The Riemann sum with six subintervals from the graph at the midpoints.

Answer to Problem 1RE

The Riemann sum with six subintervals at the midpoints are 5.7.

Explanation of Solution

Given information:

Take the curve as $y=f\left(x\right)$.

The region lies between $x=0$ and $x=6$. Hence, the limits are $a=0$ and $b=6$.

Consider the number of rectangles to be $n=6$.

The expression to find the Riemann sum at the midpoint $\left(M_n\right)$ is shown below:

$M_n={\displaystyle \sum _{i=1}^{n}f\left(x_i\right)\Delta x}$ (5)

Here, the height of the sample point at the midpoint is $f\left({\overline{x}}_i\right)$ and the width is $\Delta x$.

Substitute 6 for b, 0 for a, and 6 for n in Equation (2).

$\begin{array}{c}\Delta x=\frac{b-a}{n}\\ =\frac{6-0}{6}\\ =1\end{array}$

Draw six rectangles at the midpoints as shown in Figure (2).

Calculate $M_6$ using Equation (5).

Substitute 6 for n in equation (5).

$M_6={\displaystyle \sum _{i=1}^{6}f\left({\overline{x}}_i\right)\Delta x}$ (6)

Substitute 1, 2, 3, 4, 5, and 6 for i in equation (6).

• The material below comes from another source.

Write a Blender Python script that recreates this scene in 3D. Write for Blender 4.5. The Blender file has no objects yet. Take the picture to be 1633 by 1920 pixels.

$M_6=f\left({\overline{x}}_1\right)\Delta x+f\left({\overline{x}}_2\right)\Delta x+f\left({\overline{x}}_3\right)\Delta x+f\left({\overline{x}}_4\right)\Delta x+f\left({\overline{x}}_5\right)\Delta x+f\left({\overline{x}}_6\right)\Delta x$ (7)

Substitute 0.5 for ${\overline{x}}_1$, 1.5 for ${\overline{x}}_2$, 2.5 for ${\overline{x}}_3$, 3.5 for ${\overline{x}}_4$, 4.5 for ${\overline{x}}_5,$ and 5.5 for ${\overline{x}}_6$ in equation (7).

$M_6=f\left(0.5\right)\Delta x+f\left(1.5\right)\Delta x+f\left(2.5\right)\Delta x+f\left(3.5\right)\Delta x+f\left(4.5\right)\Delta x+f\left(5.5\right)\Delta x$ (8)

Refer to Figure (2).

Take the height of the sample point at midpoint values of $f\left(0.5\right)$ as 3, $f\left(1.5\right)$ as 3.9, $f\left(2.5\right)$ as 3.4, $f\left(3.5\right)$ as 0.3, $f\left(4.5\right)$ as $-2$. and $f\left(5.5\right)$ as $-2.9$.

Substitute 1 for $\Delta x$, 3 for $f\left(0.5\right)$, 3.9 for $f\left(1.5\right)$, 3.4 for $f\left(2.5\right)$, 0.3 for $f\left(3.5\right)$, $-2$ for $f\left(4.5\right)$ and $-2.9$ for $f\left(5.5\right)$ in Equation (8).

$\begin{array}{c}{M}_6=3\times 1+3.9\times 1+3.4\times 1+0.3\times 1+\left(-2\right)\times 1+\left(-2.9\right)\times 1\\ =5.7\end{array}$

Therefore, the Riemann sum with six subintervals at the midpoint is 5.7.